Os Princípios afirmam que não há limitação ratione temporae aos direitos humanos, incluindo o direito a um ambiente limpo, saudável e sustentável. Sendo plenamente aplicáveis às gerações futuras, já abrangidas pelo corpo de legislação existente, em matéria de direitos humanos. Consequentemente, respeitar, proteger e defender os direitos das gerações futuras é simplesmente uma questão de defender um conceito fundamental da legislação em matéria de direitos humanos: igualdade e não discriminação.

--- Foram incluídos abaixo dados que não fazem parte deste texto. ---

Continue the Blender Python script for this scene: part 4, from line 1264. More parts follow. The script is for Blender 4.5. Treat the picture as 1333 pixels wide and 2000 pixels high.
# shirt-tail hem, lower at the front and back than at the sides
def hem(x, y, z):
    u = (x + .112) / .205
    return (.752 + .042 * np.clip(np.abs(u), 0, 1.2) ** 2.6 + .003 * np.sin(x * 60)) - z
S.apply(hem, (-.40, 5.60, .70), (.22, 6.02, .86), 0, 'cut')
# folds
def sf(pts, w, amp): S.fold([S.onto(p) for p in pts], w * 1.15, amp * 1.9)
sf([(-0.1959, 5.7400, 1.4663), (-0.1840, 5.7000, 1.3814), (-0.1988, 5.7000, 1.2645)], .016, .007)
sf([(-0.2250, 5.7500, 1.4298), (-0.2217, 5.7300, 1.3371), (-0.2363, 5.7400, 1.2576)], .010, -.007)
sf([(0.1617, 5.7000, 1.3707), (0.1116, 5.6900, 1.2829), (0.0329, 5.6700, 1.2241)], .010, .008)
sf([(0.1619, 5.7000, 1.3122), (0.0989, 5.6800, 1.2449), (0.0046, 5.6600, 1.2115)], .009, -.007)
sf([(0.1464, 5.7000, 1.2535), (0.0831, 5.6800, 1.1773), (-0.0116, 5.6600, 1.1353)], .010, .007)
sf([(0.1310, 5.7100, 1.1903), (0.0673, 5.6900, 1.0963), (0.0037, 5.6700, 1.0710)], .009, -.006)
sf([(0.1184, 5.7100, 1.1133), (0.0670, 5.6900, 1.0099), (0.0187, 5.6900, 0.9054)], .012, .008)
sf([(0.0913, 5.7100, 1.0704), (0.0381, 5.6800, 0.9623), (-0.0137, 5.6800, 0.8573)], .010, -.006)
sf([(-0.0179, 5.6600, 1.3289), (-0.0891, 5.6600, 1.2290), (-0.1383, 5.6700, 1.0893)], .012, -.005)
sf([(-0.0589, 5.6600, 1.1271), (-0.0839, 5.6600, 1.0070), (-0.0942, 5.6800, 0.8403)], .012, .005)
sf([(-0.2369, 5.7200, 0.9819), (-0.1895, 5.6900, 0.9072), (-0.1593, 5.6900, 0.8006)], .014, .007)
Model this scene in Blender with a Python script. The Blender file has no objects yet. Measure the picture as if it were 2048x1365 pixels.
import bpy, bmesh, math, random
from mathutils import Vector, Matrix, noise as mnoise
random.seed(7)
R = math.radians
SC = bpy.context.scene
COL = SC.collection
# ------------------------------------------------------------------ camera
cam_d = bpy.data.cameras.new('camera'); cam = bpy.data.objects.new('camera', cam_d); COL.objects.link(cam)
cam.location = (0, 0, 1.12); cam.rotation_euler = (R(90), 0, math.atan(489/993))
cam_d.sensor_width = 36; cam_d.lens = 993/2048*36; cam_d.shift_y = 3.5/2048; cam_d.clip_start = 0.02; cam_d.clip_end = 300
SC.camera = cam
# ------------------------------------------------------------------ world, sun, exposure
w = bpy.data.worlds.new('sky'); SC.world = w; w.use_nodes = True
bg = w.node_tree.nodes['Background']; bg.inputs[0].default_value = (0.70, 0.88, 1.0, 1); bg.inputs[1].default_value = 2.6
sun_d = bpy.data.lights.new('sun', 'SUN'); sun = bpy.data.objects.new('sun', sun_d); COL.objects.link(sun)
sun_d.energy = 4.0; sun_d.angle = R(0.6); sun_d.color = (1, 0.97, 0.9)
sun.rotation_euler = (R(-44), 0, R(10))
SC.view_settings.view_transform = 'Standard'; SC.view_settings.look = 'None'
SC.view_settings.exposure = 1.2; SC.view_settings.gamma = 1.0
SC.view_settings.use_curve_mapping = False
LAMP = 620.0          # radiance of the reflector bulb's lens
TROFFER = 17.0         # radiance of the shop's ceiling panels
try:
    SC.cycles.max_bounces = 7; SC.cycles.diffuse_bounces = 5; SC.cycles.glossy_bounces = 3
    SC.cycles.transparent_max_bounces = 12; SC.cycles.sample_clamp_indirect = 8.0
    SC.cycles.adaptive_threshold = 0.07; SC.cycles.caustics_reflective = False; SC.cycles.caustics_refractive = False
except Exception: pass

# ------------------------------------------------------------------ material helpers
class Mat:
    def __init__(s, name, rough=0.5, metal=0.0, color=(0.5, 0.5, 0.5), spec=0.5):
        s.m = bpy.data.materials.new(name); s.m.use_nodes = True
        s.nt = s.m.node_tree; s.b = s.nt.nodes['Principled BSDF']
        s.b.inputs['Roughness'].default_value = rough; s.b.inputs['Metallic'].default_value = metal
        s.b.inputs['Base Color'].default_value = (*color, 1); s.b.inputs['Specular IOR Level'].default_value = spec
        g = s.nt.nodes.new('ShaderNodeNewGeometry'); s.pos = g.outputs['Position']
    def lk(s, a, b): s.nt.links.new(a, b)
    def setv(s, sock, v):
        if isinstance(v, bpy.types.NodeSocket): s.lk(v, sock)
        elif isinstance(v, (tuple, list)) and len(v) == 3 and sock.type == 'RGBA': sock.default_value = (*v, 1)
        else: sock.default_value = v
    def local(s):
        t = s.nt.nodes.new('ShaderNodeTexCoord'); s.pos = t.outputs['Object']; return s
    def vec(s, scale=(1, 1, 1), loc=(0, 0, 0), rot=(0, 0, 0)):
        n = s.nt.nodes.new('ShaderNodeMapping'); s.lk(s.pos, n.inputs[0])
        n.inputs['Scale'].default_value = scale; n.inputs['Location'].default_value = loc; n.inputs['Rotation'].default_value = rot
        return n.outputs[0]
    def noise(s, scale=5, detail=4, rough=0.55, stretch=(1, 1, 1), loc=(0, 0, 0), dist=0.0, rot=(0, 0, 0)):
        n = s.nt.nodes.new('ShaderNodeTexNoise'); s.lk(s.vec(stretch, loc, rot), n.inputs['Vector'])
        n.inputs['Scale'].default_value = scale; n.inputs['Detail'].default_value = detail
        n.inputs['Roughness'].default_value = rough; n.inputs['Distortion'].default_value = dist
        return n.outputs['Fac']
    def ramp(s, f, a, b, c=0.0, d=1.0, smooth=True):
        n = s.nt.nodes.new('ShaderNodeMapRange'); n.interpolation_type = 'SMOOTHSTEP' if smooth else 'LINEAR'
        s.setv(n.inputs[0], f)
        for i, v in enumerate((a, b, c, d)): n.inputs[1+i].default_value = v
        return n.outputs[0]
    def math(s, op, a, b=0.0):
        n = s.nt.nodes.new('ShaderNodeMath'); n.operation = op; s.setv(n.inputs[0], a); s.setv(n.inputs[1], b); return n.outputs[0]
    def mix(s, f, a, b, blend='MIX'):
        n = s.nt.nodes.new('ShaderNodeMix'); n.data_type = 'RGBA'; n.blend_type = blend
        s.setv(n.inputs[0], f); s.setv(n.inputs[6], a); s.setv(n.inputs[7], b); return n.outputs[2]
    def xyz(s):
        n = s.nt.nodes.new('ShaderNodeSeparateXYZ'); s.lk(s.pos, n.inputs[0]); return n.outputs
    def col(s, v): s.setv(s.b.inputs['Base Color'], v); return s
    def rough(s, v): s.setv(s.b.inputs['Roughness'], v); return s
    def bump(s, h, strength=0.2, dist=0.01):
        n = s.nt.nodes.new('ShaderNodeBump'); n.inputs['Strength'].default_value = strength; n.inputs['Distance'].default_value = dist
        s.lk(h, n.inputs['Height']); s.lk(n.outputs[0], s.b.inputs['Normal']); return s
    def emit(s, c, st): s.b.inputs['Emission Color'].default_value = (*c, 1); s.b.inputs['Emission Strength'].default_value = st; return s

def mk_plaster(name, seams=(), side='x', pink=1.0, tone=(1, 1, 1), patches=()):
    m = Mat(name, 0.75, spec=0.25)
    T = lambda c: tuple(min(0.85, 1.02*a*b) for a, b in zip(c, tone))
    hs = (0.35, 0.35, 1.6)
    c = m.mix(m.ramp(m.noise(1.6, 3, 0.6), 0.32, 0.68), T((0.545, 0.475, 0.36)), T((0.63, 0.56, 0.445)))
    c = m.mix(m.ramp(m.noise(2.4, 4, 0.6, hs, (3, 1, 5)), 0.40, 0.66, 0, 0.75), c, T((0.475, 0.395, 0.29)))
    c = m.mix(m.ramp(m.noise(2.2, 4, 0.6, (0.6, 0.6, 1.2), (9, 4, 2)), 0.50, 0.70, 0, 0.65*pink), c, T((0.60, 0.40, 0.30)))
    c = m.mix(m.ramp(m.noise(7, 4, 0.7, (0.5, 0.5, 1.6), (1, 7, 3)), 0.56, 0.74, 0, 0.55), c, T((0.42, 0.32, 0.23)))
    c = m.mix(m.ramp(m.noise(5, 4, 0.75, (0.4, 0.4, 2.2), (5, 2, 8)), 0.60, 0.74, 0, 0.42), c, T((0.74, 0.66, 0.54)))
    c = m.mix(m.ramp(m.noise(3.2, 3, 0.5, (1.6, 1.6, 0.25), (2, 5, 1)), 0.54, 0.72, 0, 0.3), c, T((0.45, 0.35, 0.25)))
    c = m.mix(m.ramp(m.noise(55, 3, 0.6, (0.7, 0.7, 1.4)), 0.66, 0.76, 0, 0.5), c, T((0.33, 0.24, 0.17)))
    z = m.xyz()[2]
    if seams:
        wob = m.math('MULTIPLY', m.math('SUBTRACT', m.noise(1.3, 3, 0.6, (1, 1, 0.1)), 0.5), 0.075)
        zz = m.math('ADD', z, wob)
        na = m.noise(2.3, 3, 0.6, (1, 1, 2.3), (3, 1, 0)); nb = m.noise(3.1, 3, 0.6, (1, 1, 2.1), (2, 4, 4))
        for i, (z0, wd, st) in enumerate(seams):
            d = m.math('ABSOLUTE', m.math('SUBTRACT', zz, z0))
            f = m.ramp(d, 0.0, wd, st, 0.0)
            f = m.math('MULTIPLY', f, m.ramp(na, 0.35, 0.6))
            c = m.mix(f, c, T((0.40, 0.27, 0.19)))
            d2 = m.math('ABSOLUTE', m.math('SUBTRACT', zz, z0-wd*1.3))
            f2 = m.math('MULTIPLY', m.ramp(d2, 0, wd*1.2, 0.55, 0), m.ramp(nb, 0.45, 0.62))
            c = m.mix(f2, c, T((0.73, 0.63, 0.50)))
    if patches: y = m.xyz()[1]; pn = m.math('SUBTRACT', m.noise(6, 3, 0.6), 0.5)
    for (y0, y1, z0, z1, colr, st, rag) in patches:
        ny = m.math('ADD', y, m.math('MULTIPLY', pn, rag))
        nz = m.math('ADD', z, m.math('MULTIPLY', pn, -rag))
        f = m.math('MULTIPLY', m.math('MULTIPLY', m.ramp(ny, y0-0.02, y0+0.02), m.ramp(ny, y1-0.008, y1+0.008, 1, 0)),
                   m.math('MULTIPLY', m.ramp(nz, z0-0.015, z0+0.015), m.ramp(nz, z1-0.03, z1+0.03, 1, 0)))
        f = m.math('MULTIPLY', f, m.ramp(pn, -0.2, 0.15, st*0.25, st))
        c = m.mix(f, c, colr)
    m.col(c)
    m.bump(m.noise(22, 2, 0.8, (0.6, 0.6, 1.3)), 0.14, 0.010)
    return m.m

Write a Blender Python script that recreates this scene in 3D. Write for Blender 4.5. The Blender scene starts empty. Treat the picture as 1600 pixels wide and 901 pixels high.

Embora vários tratados internacionais e acordos multilaterais concedam direitos às gerações atuais e futuras, no que diz respeito à sustentabilidade e aos direitos económicos, sociais e culturais, é necessário um compromisso mais forte por parte dos Estados para os cumprir. Os tribunais têm historicamente desempenhado um papel significativo na interpretação progressista dos direitos humanos e no lançamento das bases para muitos dos direitos que desfrutamos hoje. Alguns dos litígios relativos às gerações futuras já influenciaram, até certo ponto, as ações políticas a nível nacional e multilateral.

Dos pontos deliberativos da resolução destacamos o incentivo para que os Estados-membros possam promover a rápida assinatura e ratificação da Convenção-quadro do Conselho da Europa sobre Inteligência Artificial, Direitos Humanos, Democracia e Estado de Direito, incentivando-os a maximizar o potencial de reconhecer a plena aplicabilidade dos princípios e obrigações nele estabelecidos às atividades de atores privados. Este novo instrumento ainda é mais relevante no momento em que a União Europeia dá os últimos passos para a publicação de um regulamento europeu sobre o uso da inteligência artificial, dando força jurídica diretamente aplicável aos Estados, cidadãos e empresas a um instrumento com uma forte base ética.

É encorajador que o Conselho da Europa tenha reconhecido a necessidade de avançar na salvaguarda dos direitos humanos para as gerações futuras, terminando assim, da minha parte, dois anos de trabalho neste relatório e no projeto de resolução.